原告と被告の主張の違い
さて、改めて島野製作所とアップル社の事件に戻ってみたい。島野製作所とアップル社は、部品を供給するに際し、09年にMaster Development and Supply Agreement(「MDSA」)を締結した。MDSAには契約書の一部を構成するいくつかの附属条項が存在しており、そのうちの1つの条項において、当事者間の紛争解決手段が定められた。
当該条項によると、次のように紛争は解決される。
(1) 両社が1名ずつ上級管理職を選出し話合いを行う。
(2) 苦情を申し立てから60日経過しても、(1)で解決できない場合、カリフォルニア州サンタクララ郡又はサンフランシスコ郡の調停での解決を求める。
(3) 調停開始後60日以内に解決できない場合、カリフォルニア州サンタクララ郡の州又は連邦裁判所で訴訟を提起できる。
この(3)は、専属的裁判管轄を定めたものと明記されている。

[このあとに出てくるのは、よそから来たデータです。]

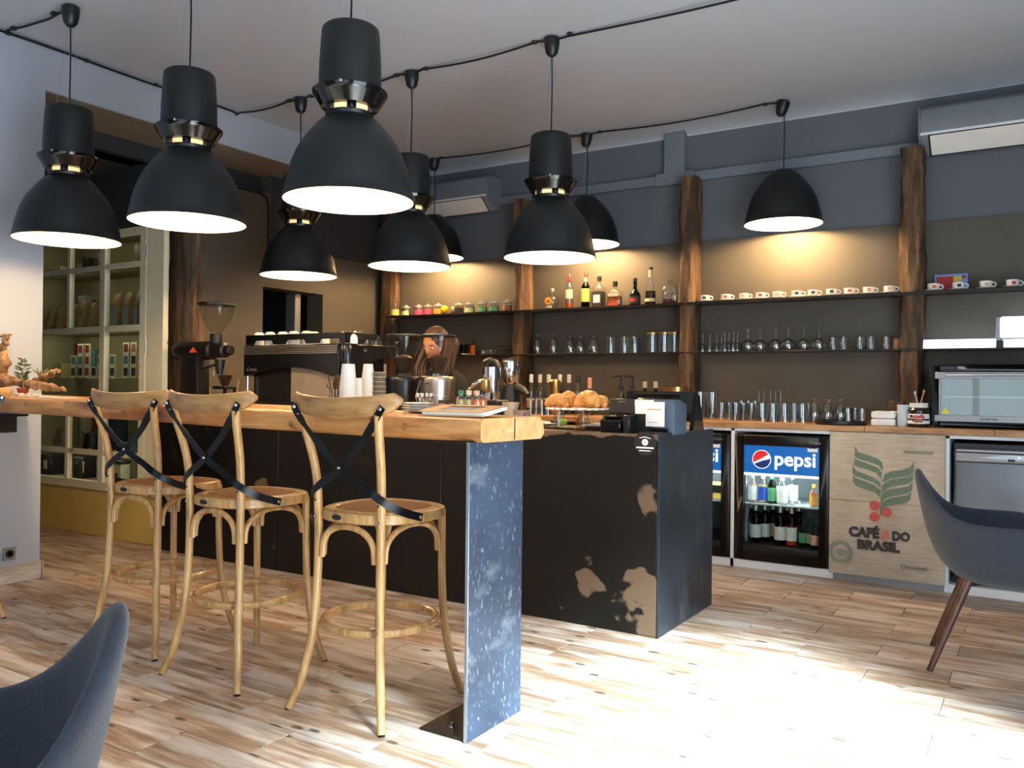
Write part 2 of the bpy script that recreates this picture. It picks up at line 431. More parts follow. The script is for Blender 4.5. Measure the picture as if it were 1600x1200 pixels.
part('socket_cover', MB().lathe([(0.024,0),(0.024,0.004),(0.014,0.004),(0.014,-0.002),(0,-0.002)],16), M_bplastic, sk, (-5.188,2.667,0.178), (0,pi/2,0))

# grey cable trunking on the back wall
M_trunk = mat('grey_trunking', (116,124,136), 0.6, var=0.03)
tr = MB(); tr.box(-4.45,6.405,2.855,-0.30,6.452,2.93)
t1 = struct('trim_2', tr, M_trunk, bevel=0.004)
part('riser', MB().box(-2.585,6.385,2.86,-2.41,6.452,3.275), M_trunk, t1, bevel=0.012, bseg=2)
part('junction', MB().box(-2.66,6.395,2.845,-2.335,6.452,2.945), M_trunk, t1, bevel=0.004)

# hewn timber posts of the back wall, and the log post by the display cabinet
M_post = woodmat('old_oak_post', (42,30,19), (86,62,40), (136,106,72), (5,5,0.7), 0.75, 3.2, 0.7)
M_log = woodmat('weathered_log', (40,30,22), (88,68,50), (130,108,84), (6,6,0.5), 0.85, 3.0, 1.0)
def post(name, x0, x1, y0, y1, z0, z1, seed, m, label, amp=0.008, n=26):
    rnd = random.Random(seed); mb = MB(); vs = []; fs = []; seg = 16
    ph = [(rnd.uniform(0,6.3), rnd.uniform(1.5,6), rnd.uniform(0.3,1)) for _ in range(seg)]
    cx, cy, hx, hy = (x0+x1)/2, (y0+y1)/2, (x1-x0)/2, (y1-y0)/2
    for i in range(n+1):
        z = z0+(z1-z0)*i/n
        for k in range(seg):
            a = 2*pi*(k+0.5)/seg
            q = (abs(cos(a))**5+abs(sin(a))**5)**(-0.2)
            d = amp*(sin(z*ph[k][1]*2+ph[k][0])*ph[k][2]+0.5*rnd.uniform(-1,1))
            vs.append((cx+(hx*q+d)*cos(a), cy+(hy*q+d)*sin(a), z))
    for i in range(n):
        for k in range(seg):
            k2 = (k+1) % seg
            fs.append((i*seg+k, i*seg+k2, (i+1)*seg+k2, (i+1)*seg+k))
    fs += [tuple(range(seg))[::-1], tuple(n*seg+k for k in range(seg))]
    mb._add(vs, fs)
    return tag(part(name, mb, m, angle=50), label, 'post', 'rough timber posts')
post('timber_post', -5.515,-5.325,6.32,6.425,0.99,2.95, 1, M_post, 'rough timber post in the back corner beside the jar shelf')
post('timber_post', -3.905,-3.79,6.20,6.425,0.99,2.84, 2, M_post, 'rough timber post between the jar shelf and the liquor bottle shelf')
post('timber_post', -2.385,-2.26,6.20,6.425,0.99,2.85, 3, M_post, 'rough timber post between the liquor bottles and the long row of espresso cups', 0.01)
post('timber_post', -0.815,-0.67,6.20,6.425,0.99,2.85, 4, M_post, 'thick pitted timber post under the air conditioner, left of the oven', 0.014)
post('log_post', -5.675,-5.375,4.05,4.185,0.0,2.985, 5, M_log, 'grey cracked log post between the cream display cabinet and the black grinder', 0.016)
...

また、この条項全体は、他の書面で合意しない限り、紛争がMDSAから生じた場合や、関係する場合かどうかに関わらず、適用されると規定された。
被告の主張の骨子は、明快である。
(a) MDSAを締結したのは11年の改正以前であり、民事訴訟法第3条の7第2項は適用がない。
(b) 条理あるいは民事訴訟法上、仮に合意を「一定の法律関係に限定する」必要があっても、これは当事者の予測可能性を担保するためのものである。今回の訴訟は、国際裁判管轄が定められたMDSAに基づき生じたもので、契約書とは無関係に起きた訴訟ではないので、予測可能性はあり、この限りで有効である。
一方、原告は、次のように反論した。
(a) 民事訴訟法第3条の7第2項は、新たに何かを作った規定ではなく、元々存在していたルールを明文化したに過ぎないものである。したがって、改正前の合意であっても適用されるものである。
(b) 仮に、適用されないとしても、条理上、国際裁判管轄に関する合意は、一定の法律関係に限定しなければ無効である。
(c) 今回の合意は、一定の法律関係に限定せず、当事者間の全ての紛争に及ぶものだから無効である。